La question de savoir si un salarié peut être licencié pour avoir "liké" ou partagé des publications sur les réseaux sociaux, notamment à caractère politique, devient de plus en plus pertinente à mesure que les entreprises prennent en compte l'usage des plateformes sociales par leurs employés. Ce débat est d'autant plus actuel après qu'un dirigeant d’un grand groupe de presse a démissionné, suite à des "likes" attribués à des publications de personnalités d'extrême droite sur LinkedIn. Alors, est-il vraiment possible de perdre son emploi à cause de ses activités en ligne ?
La liberté d'expression est un principe fondamental en droit du travail, protégé à la fois par la Constitution et par le Code du travail. Cependant, cette liberté n'est pas absolue et peut être limitée si les propos d’un salarié portent atteinte à l’image de l’entreprise ou enfreignent des règles internes. De nombreuses entreprises ont ainsi mis en place des chartes d’utilisation des réseaux sociaux. Ces chartes ne cherchent pas à interdire les comportements sur les réseaux sociaux, mais à encadrer leur utilisation en fixant des recommandations et bonnes pratiques.

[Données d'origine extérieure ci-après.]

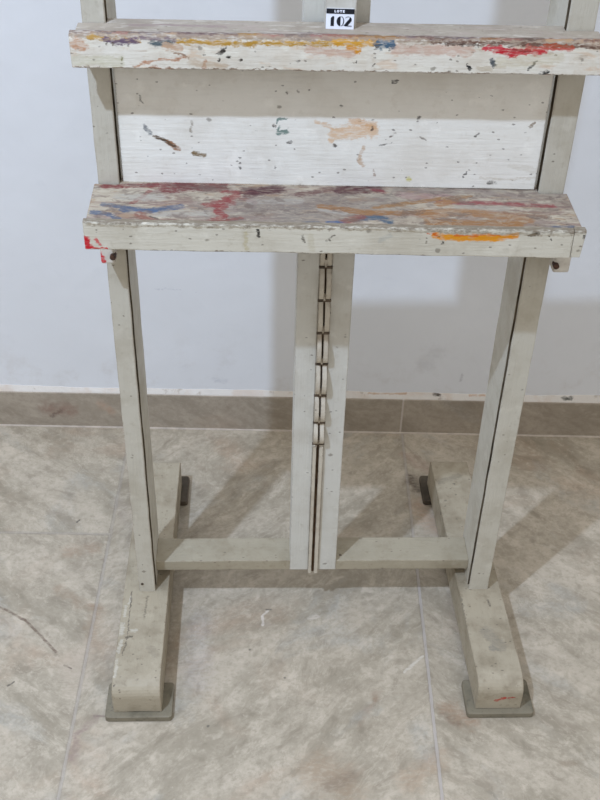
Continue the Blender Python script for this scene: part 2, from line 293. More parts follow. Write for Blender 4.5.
# ------------------------------------------------------------------ node helpers
class NB:
    """small wrapper for building a node tree"""
    def __init__(self, name):
        self.m = bpy.data.materials.new(name)
        self.m.use_nodes = True
        self.t = self.m.node_tree
        self.t.nodes.clear()
        self.out = self.t.nodes.new('ShaderNodeOutputMaterial')
        self.b = self.t.nodes.new('ShaderNodeBsdfPrincipled')
        self.t.links.new(self.b.outputs[0], self.out.inputs[0])
    def n(self, kind, **kw):
        nd = self.t.nodes.new(kind)
        for k, v in kw.items():
            setattr(nd, k, v)
        return nd
    def put(self, sock, v):
        if isinstance(v, bpy.types.NodeSocket):
            self.t.links.new(v, sock)
        else:
            sock.default_value = v
    def math(self, op, a, b=0.0, c=None, clamp=False):
        nd = self.n('ShaderNodeMath', operation=op, use_clamp=clamp)
        self.put(nd.inputs[0], a); self.put(nd.inputs[1], b)
        if c is not None: self.put(nd.inputs[2], c)
        return nd.outputs[0]
    def vmath(self, op, a, b=None, scale=None):
        nd = self.n('ShaderNodeVectorMath', operation=op)
        self.put(nd.inputs[0], a)
        if b is not None: self.put(nd.inputs[1], b)
        if scale is not None: self.put(nd.inputs['Scale'], scale)
        return nd.outputs['Value'] if op in ('LENGTH', 'DOT_PRODUCT', 'DISTANCE') else nd.outputs['Vector']
    def coord(self):
        return self.n('ShaderNodeTexCoord').outputs['Object']
    def scale(self, v, s, off=(0, 0, 0), rot=(0, 0, 0)):
        nd = self.n('ShaderNodeMapping')
        self.put(nd.inputs['Vector'], v)
        nd.inputs['Scale'].default_value = s
        nd.inputs['Location'].default_value = off
        nd.inputs['Rotation'].default_value = rot
        return nd.outputs[0]
    def noise(self, v, s, detail=4.0, rough=0.55, dist=0.0, color=False):
        nd = self.n('ShaderNodeTexNoise')
        self.put(nd.inputs['Vector'], v)
        nd.inputs['Scale'].default_value = s
        nd.inputs['Detail'].default_value = detail
        nd.inputs['Roughness'].default_value = rough
        nd.inputs['Distortion'].default_value = dist
        return nd.outputs['Color' if color else 'Fac']
    def voro(self, v, s, feature='F1'):
        nd = self.n('ShaderNodeTexVoronoi', feature=feature)
        self.put(nd.inputs['Vector'], v)
        nd.inputs['Scale'].default_value = s
        return nd.outputs[0], (nd.outputs[1] if feature == 'F1' else None)
    def ramp(self, x, a, b, lo=0.0, hi=1.0):
        nd = self.n('ShaderNodeMapRange', interpolation_type='SMOOTHSTEP')
        self.put(nd.inputs[0], x); self.put(nd.inputs[1], a); self.put(nd.inputs[2], b)
        self.put(nd.inputs[3], lo); self.put(nd.inputs[4], hi)
        return nd.outputs[0]
    def mix(self, f, a, b, mode='MIX'):
        nd = self.n('ShaderNodeMix', data_type='RGBA', blend_type=mode)
        self.put(nd.inputs[0], f); self.put(nd.inputs[6], a); self.put(nd.inputs[7], b)
        return nd.outputs[2]
    def xyz(self, v):
        nd = self.n('ShaderNodeSeparateXYZ'); self.put(nd.inputs[0], v)
        return nd.outputs
    def combine(self, x, y, z):
        nd = self.n('ShaderNodeCombineXYZ')
        for i, v in enumerate((x, y, z)): self.put(nd.inputs[i], v)
        return nd.outputs[0]
    def bump(self, h, strength, dist):
        nd = self.n('ShaderNodeBump')
        nd.inputs['Strength'].default_value = strength
        nd.inputs['Distance'].default_value = dist
        self.put(nd.inputs['Height'], h)
        self.t.links.new(nd.outputs[0], self.b.inputs['Normal'])
    def finish(self, col, rough=0.6, spec=0.3):
        self.put(self.b.inputs['Base Color'], col)
        self.put(self.b.inputs['Roughness'], rough)
        self.b.inputs['Specular IOR Level'].default_value = spec
        return self.m

    def marks(self, col, P, rag, fine, items, soft=0.35, dry=True):
        """lay dabs and strokes (capsules with ragged rims) over a colour"""
        brk = {}
        for a, b, r, c, op, k in items:
            op = round(op * 5) / 5
            a = Vector(a); b = Vector(b); ba = b - a
            # tie each dab to the coat below it, so the coats are worked through one after the other
            pm = self.n('ShaderNodeVectorMath', operation='MULTIPLY_ADD')
            self.put(pm.inputs[0], col); pm.inputs[1].default_value = (1e-7, 1e-7, 1e-7); self.put(pm.inputs[2], P)
            pa = self.vmath('SUBTRACT', pm.outputs[0], tuple(a))
            if ba.length > 1e-6:
                t = self.math('MULTIPLY', self.vmath('DOT_PRODUCT', pa, tuple(ba)), 1.0 / ba.length_squared, clamp=True)
                d = self.vmath('LENGTH', self.vmath('SUBTRACT', pa, self.vmath('SCALE', tuple(ba), scale=t)))
            else:
                d = self.vmath('LENGTH', pa)
            d = self.math('MULTIPLY_ADD', rag, r * k * 1.5, d)
            f = self.ramp(d, r * (1.0 + soft), r * (1.0 - soft))
            # dry-brush breakup
            if op not in brk:
                brk[op] = self.ramp(fine, 0.38, 0.56, op * (0.5 if dry else 0.75), op)
            f = self.math('MULTIPLY', f, brk[op])
            col = self.mix(f, col, lin(c))
        return col


def old_paint(name, base, dirt, dirt_amount=0.35, chips=0.5, grain=(3, 40, 3), marks=(), rough=0.55, smear=None, mscale=(70, 160, 160), speck=(120, 210, 210), wear=0.85, over=None):
    """aged off-white brush paint over wood: grain, grime, chips"""
    N = NB(name)
    P = N.coord()
    g1 = N.noise(N.scale(P, grain), 9.0, 5, 0.6)
    g2 = N.noise(P, 14.0, 6, 0.62)
    g3 = N.noise(P, 90.0, 3, 0.6)
    gm = N.ramp(N.noise(P, 7.0, 3, 0.6), 0.42, 0.62, 0.25, 1.0)
    col = N.mix(N.math('MULTIPLY', N.ramp(g1, 0.42, 0.75, 0.0, 0.26), gm), lin(base), lin(tuple(int(x * 0.86) for x in base)))
    col = N.mix(N.ramp(g2, 0.42, 0.70, 0.0, dirt_amount), col, lin(dirt))
    col = N.mix(N.ramp(g3, 0.56, 0.75, 0.0, dirt_amount * 0.7), col, lin(dirt))
    # lighter rubbed spots
    g4 = N.noise(N.scale(P, (1, 1, 1), (3, 7, 1)), 34.0, 4, 0.6)
    col = N.mix(N.ramp(g4, 0.56, 0.70, 0.0, 0.45), col, lin(tuple(min(255, x + 14) for x in base)))
    if smear:
        for k, (sc, sd, lo, hi, amt) in enumerate(smear):
            s = N.noise(N.scale(P, (1, 3.5, 3.5), (2.3 * k + 1, 5.1 * k, 1.7)), sc, 5, 0.6, 0.6)
            col = N.mix(N.ramp(s, lo, hi, 0.0, amt), col, lin(sd))
    # chips
    v, vc = N.voro(N.vmath('ADD', N.scale(P, (0.8, 1.0, 1.0)), N.vmath('SCALE', N.noise(P, 160.0, 2, 0.5, color=True), scale=0.006)), 55.0)
    vr = N.xyz(vc)[0]
    cm = N.math('MULTIPLY', N.ramp(v, 0.20, 0.10), N.math('GREATER_THAN', vr, 1.0 - 0.16 * chips))
    col = N.mix(N.math('MULTIPLY', cm, 0.6), col, lin((108, 98, 84)))
    v2, vc2 = N.voro(N.vmath('ADD', P, (0.37, 0.11, 0.73)), 24.0)
    cm2 = N.math('MULTIPLY', N.ramp(N.math('MULTIPLY_ADD', g3, 0.3, v2), 0.235, 0.195), N.math('GREATER_THAN', N.xyz(vc2)[0], 1.0 - 0.22 * chips))
    col = N.mix(N.math('MULTIPLY', cm2, 0.85), col, lin((74, 66, 58)))
    # pin-prick specks, stretched along the board
    v3, vc3 = N.voro(N.vmath('ADD', N.scale(P, speck), N.vmath('SCALE', N.noise(P, 300.0, 2, 0.5, color=True), scale=0.5)), 1.0)
    cm3 = N.math('MULTIPLY', N.ramp(v3, 0.30, 0.17), N.math('GREATER_THAN', N.xyz(vc3)[0], 1.0 - 0.10 * chips))
    col = N.mix(N.math('MULTIPLY', cm3, 0.65), col, lin((92, 82, 70)))
    # paint rubbed thin along the arrises
    if wear:
        bv = N.n('ShaderNodeBevel', samples=4); bv.inputs['Radius'].default_value = 0.0028
        ge = N.n('ShaderNodeNewGeometry')
        ed = N.math('SUBTRACT', 1.0, N.vmath('DOT_PRODUCT', bv.outputs[0], ge.outputs['True Normal']))
        em = N.math('MULTIPLY', N.ramp(ed, 0.03, 0.16), N.ramp(N.math('MULTIPLY_ADD', g3, 0.5, N.math('MULTIPLY', g2, 0.5)), 0.38, 0.54))
        col = N.mix(N.math('MULTIPLY', em, wear), col, lin((112, 94, 72)))
    if marks:
        warp = N.vmath('SCALE', N.vmath('SUBTRACT', N.noise(N.scale(P, mscale), 1.0, 4, 0.65, color=True), (0.5, 0.5, 0.5)), scale=0.012)
        Q = N.vmath('ADD', P, warp)
        rag = N.math('SUBTRACT', N.noise(N.scale(P, (180, 320, 320)), 1.0, 3, 0.6), 0.5)
        fine = N.noise(N.scale(P, (90, 420, 420)), 1.0, 3, 0.6)
        col = N.marks(col, Q, rag, fine, marks)
        # scraped-back film over the strokes
        for k, (sc, sd, lo, hi, amt) in enumerate(over or ()):
            sm = N.noise(N.scale(N.vmath('ADD', P, warp), (1, 1.8, 1.8), (4.1 + k, 1.7, 2.9 * k)), sc, 6, 0.68, 0.4)
            col = N.mix(N.ramp(sm, lo, hi, 0.0, amt), col, lin(sd))
    h = N.math('ADD', N.math('MULTIPLY', g1, 0.5), N.math('ADD', N.math('MULTIPLY', g3, 0.35), N.math('MULTIPLY', cm2, -0.5)))
    N.bump(h, 0.35, 0.004)
    return N.finish(col, N.ramp(g2, 0.3, 0.7, rough - 0.08, rough + 0.12), 0.35)


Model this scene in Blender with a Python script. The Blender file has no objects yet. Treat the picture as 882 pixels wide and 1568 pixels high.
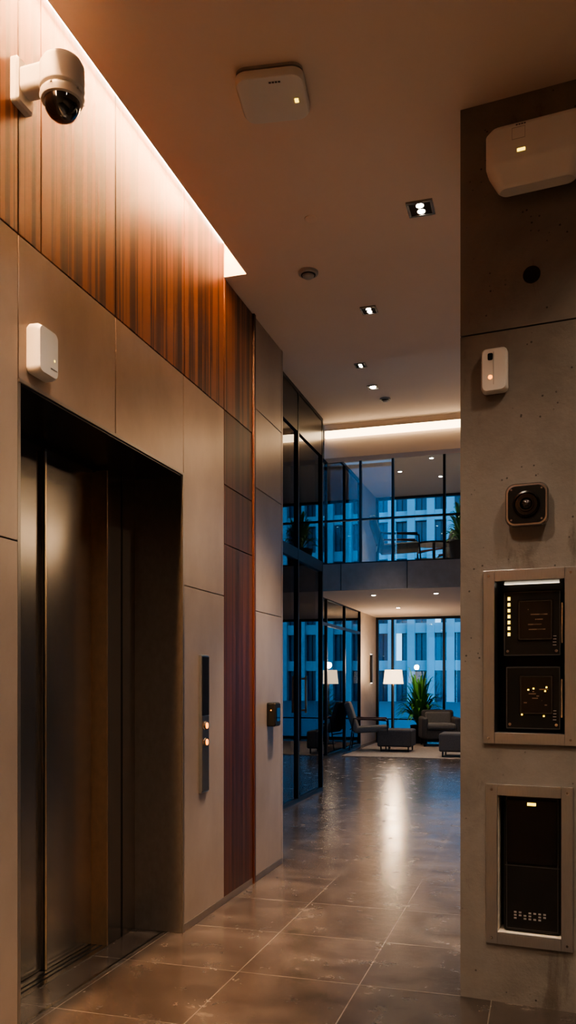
import bpy, bmesh, math, random
from mathutils import Vector, Matrix
scene = bpy.context.scene
COL = scene.collection
scene.view_settings.look = 'AgX - Medium High Contrast'
# ------------------------------------------------------------------ materials
def N(nt, t, **kw):
    n = nt.nodes.new(t)
    for k, v in kw.items(): setattr(n, k, v)
    return n
def base_mat(name):
    m = bpy.data.materials.new(name); m.use_nodes = True
    nt = m.node_tree; b = nt.nodes['Principled BSDF']
    return m, nt, b
def ramp(nt, fac, stops):
    r = N(nt, 'ShaderNodeValToRGB')
    els = r.color_ramp.elements
    while len(els) < len(stops): els.new(0.5)
    for e, (p, c) in zip(els, stops):
        e.position = p; e.color = (c[0], c[1], c[2], 1)
    nt.links.new(fac, r.inputs[0]); return r.outputs[0]
def noise(nt, scale, vec_scale=(1,1,1), detail=5, rough=0.6, dist=0.0):
    tc = N(nt, 'ShaderNodeTexCoord'); mp = N(nt, 'ShaderNodeMapping')
    mp.inputs['Scale'].default_value = vec_scale
    nt.links.new(tc.outputs['Object'], mp.inputs[0])
    n = N(nt, 'ShaderNodeTexNoise'); n.inputs['Scale'].default_value = scale
    n.inputs['Detail'].default_value = detail; n.inputs['Roughness'].default_value = rough
    n.inputs['Distortion'].default_value = dist
    nt.links.new(mp.outputs[0], n.inputs['Vector']); return n.outputs['Fac']
def bump(nt, b, h, strength, dist=0.01):
    bp = N(nt, 'ShaderNodeBump'); bp.inputs['Strength'].default_value = strength
    bp.inputs['Distance'].default_value = dist
    nt.links.new(h, bp.inputs['Height']); nt.links.new(bp.outputs[0], b.inputs['Normal'])
def mat(name, c1, c2=None, rough=0.5, metal=0.0, scale=8, vs=(1,1,1), bmp=0.0, coat=0.0, lo=0.3, hi=0.7, spec=.5):
    m, nt, b = base_mat(name)
    c2 = c2 or tuple(c*0.85 for c in c1)
    f = noise(nt, scale, vs)
    nt.links.new(ramp(nt, f, [(lo, c1), (hi, c2)]), b.inputs['Base Color'])
    b.inputs['Roughness'].default_value = rough; b.inputs['Metallic'].default_value = metal
    b.inputs['Coat Weight'].default_value = coat; b.inputs['Specular IOR Level'].default_value = spec
    if bmp: bump(nt, b, f, bmp)
    return m
def emis(name, c, s):
    m, nt, b = base_mat(name)
    b.inputs['Base Color'].default_value = (c[0]*.5, c[1]*.5, c[2]*.5, 1)
    b.inputs['Emission Color'].default_value = (*c, 1); b.inputs['Emission Strength'].default_value = s
    return m
def glass(name, tint, ior=1.5):
    m = bpy.data.materials.new(name); m.use_nodes = True; nt = m.node_tree; nt.nodes.clear()
    o = N(nt, 'ShaderNodeOutputMaterial'); mx = N(nt, 'ShaderNodeMixShader')
    t = N(nt, 'ShaderNodeBsdfTransparent'); t.inputs[0].default_value = (*tint, 1)
    g = N(nt, 'ShaderNodeBsdfGlossy'); g.inputs['Roughness'].default_value = 0.01
    g.inputs['Color'].default_value = (.9, .95, 1, 1)
    f = N(nt, 'ShaderNodeFresnel'); f.inputs[0].default_value = ior
    L = nt.links.new
    L(f.outputs[0], mx.inputs[0]); L(t.outputs[0], mx.inputs[1]); L(g.outputs[0], mx.inputs[2]); L(mx.outputs[0], o.inputs[0])
    return m
def wood_mat(name, cols, rough=0.38):
    m, nt, b = base_mat(name)
    grain = noise(nt, 9, (1, 7, .2), 8, .66, .3)
    slat = noise(nt, 8.5, (.05, 2.8, .02), 3, .65)
    mx = N(nt, 'ShaderNodeMath', operation='MULTIPLY_ADD')
    nt.links.new(slat, mx.inputs[0]); mx.inputs[1].default_value = 1.5
    ad = N(nt, 'ShaderNodeMath', operation='MULTIPLY'); ad.inputs[1].default_value = .45
    nt.links.new(grain, ad.inputs[0]); nt.links.new(ad.outputs[0], mx.inputs[2])
    nt.links.new(ramp(nt, mx.outputs[0], [(.74, cols[0]), (.96, cols[1]), (1.04, cols[2])]), b.inputs['Base Color'])
    b.inputs['Roughness'].default_value = rough
    bump(nt, b, grain, .12, .004)
    return m
WOOD = wood_mat('walnut_veneer', [(.020, .0072, .0040), (.076, .027, .013), (.20, .078, .035)])
WOOD_D = wood_mat('walnut_dark', [(.016, .0045, .004), (.042, .012, .008), (.075, .022, .013)])
def stone_mat(name, a, b_, rough, metal=0):
    m, nt, b = base_mat(name)
    f = noise(nt, 2.2, (1, 1, .6), 8, .6, .2)
    nt.links.new(ramp(nt, f, [(.3, a), (.7, b_)]), b.inputs['Base Color'])
    b.inputs['Roughness'].default_value = rough; b.inputs['Metallic'].default_value = metal
    f2 = noise(nt, 60, (1, 1, 1), 3); bump(nt, b, f2, .08, .002)
    return m
STONE = stone_mat('taupe_stone_panel', (.27, .215, .182), (.38, .305, .26), .30, .35)
def concrete_mat():
    m, nt, b = base_mat('raw_concrete'); L = nt.links.new
    f = noise(nt, 1.7, (1, 1, 1), 9, .62, .3)
    col = ramp(nt, f, [(.25, (.10, .09, .080)), (.5, (.165, .15, .135)), (.75, (.22, .203, .185))])
    v = N(nt, 'ShaderNodeTexVoronoi'); v.inputs['Scale'].default_value = 34
    tc = N(nt, 'ShaderNodeTexCoord'); L(tc.outputs['Object'], v.inputs['Vector'])
    pr = ramp(nt, v.outputs['Distance'], [(.10, (.25, .25, .25)), (.17, (1, 1, 1))])
    n2 = noise(nt, 6, (1, 1, 1), 2)
    sel = ramp(nt, n2, [(.54, (0, 0, 0)), (.58, (1, 1, 1))])
    mxx = N(nt, 'ShaderNodeMix', data_type='RGBA', blend_type='MIX')
    L(sel, mxx.inputs[0]); mxx.inputs[6].default_value = (1, 1, 1, 1); L(pr, mxx.inputs[7])
    mx2 = N(nt, 'ShaderNodeMix', data_type='RGBA', blend_type='MULTIPLY'); mx2.inputs[0].default_value = 1
    L(col, mx2.inputs[6]); L(mxx.outputs[2], mx2.inputs[7])
    st = noise(nt, 4.5, (1, 1, .35), 8, .7, .6)
    sr = ramp(nt, st, [(.58, (1, 1, 1)), (.68, (.5, .46, .42))])
    mx3 = N(nt, 'ShaderNodeMix', data_type='RGBA', blend_type='MULTIPLY'); mx3.inputs[0].default_value = .8
    L(mx2.outputs[2], mx3.inputs[6]); L(sr, mx3.inputs[7]); L(mx3.outputs[2], b.inputs['Base Color'])
    b.inputs['Roughness'].default_value = .75
    f3 = noise(nt, 22, (1, 1, 1), 8, .7); bump(nt, b, f3, .45, .007)
    return m
CONC = concrete_mat()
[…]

Les restrictions à la liberté d’expression doivent être justifiées par un objectif précis et légitime lié à l’entreprise, comme la préservation de son image ou le maintien de son bon fonctionnement. De plus, toute restriction doit être proportionnelle à l’enjeu.
Le statut du salarié dans l'entreprise joue un rôle déterminant dans l’appréciation des propos tenus. Par exemple, un salarié occupant un poste de caissier n’aura pas la même influence sur l’image de l'entreprise qu’un dirigeant dont les opinions personnelles ou politiques peuvent avoir un impact direct sur la perception publique de l’entreprise. Ainsi, en fonction du rôle et de la visibilité du salarié, les attentes concernant la réserve à adopter sur les réseaux sociaux peuvent varier.
Une question importante est celle de la frontière entre vie privée et professionnelle. Si un salarié publie un contenu sur un réseau social limité à un cercle restreint d'amis ou à un groupe fermé, cette publication reste généralement considérée comme privée. Toutefois, dès qu’un contenu devient visible par un plus large public, il entre dans le domaine public et peut affecter l’image de l’entreprise.
Sur des plateformes comme LinkedIn, qui est un réseau social professionnel, les publications sont directement associées au nom du salarié et à son entreprise. Cela peut avoir un impact significatif sur la réputation de l'employeur. En conséquence, un employeur peut légitimement prendre en compte une publication faite sur LinkedIn dans le cadre d’une procédure disciplinaire, même si celle-ci n’a aucun lien direct avec l’activité professionnelle.
La question des convictions politiques est particulièrement sensible. En principe, un employeur ne peut pas sanctionner un salarié pour ses opinions personnelles, sauf si ces opinions créent un trouble objectif pour l’entreprise. Autrement dit, un "like" ou un partage d’opinion politique ne pourra entraîner une sanction que si cela nuit à l’image ou à la réputation de l'entreprise. Le statut et la visibilité du salarié dans l’entreprise seront également pris en compte : un salarié occupant un poste à responsabilité, ou ayant une forte visibilité, peut être jugé plus sévèrement qu’un salarié en bas de la hiérarchie.
Il est courant de voir des recommandations dans les chartes internes des entreprises incitant les salariés à ajouter la mention "mes publications n'engagent que moi" sur leurs profils ou publications. Toutefois, cette simple mention ne suffit pas toujours à écarter toute responsabilité. Il est généralement conseillé de préciser cette mention dans chaque publication, et non seulement dans la présentation du profil, pour limiter les risques de confusion et protéger ses activités sur les réseaux sociaux contre d'éventuelles sanctions professionnelles.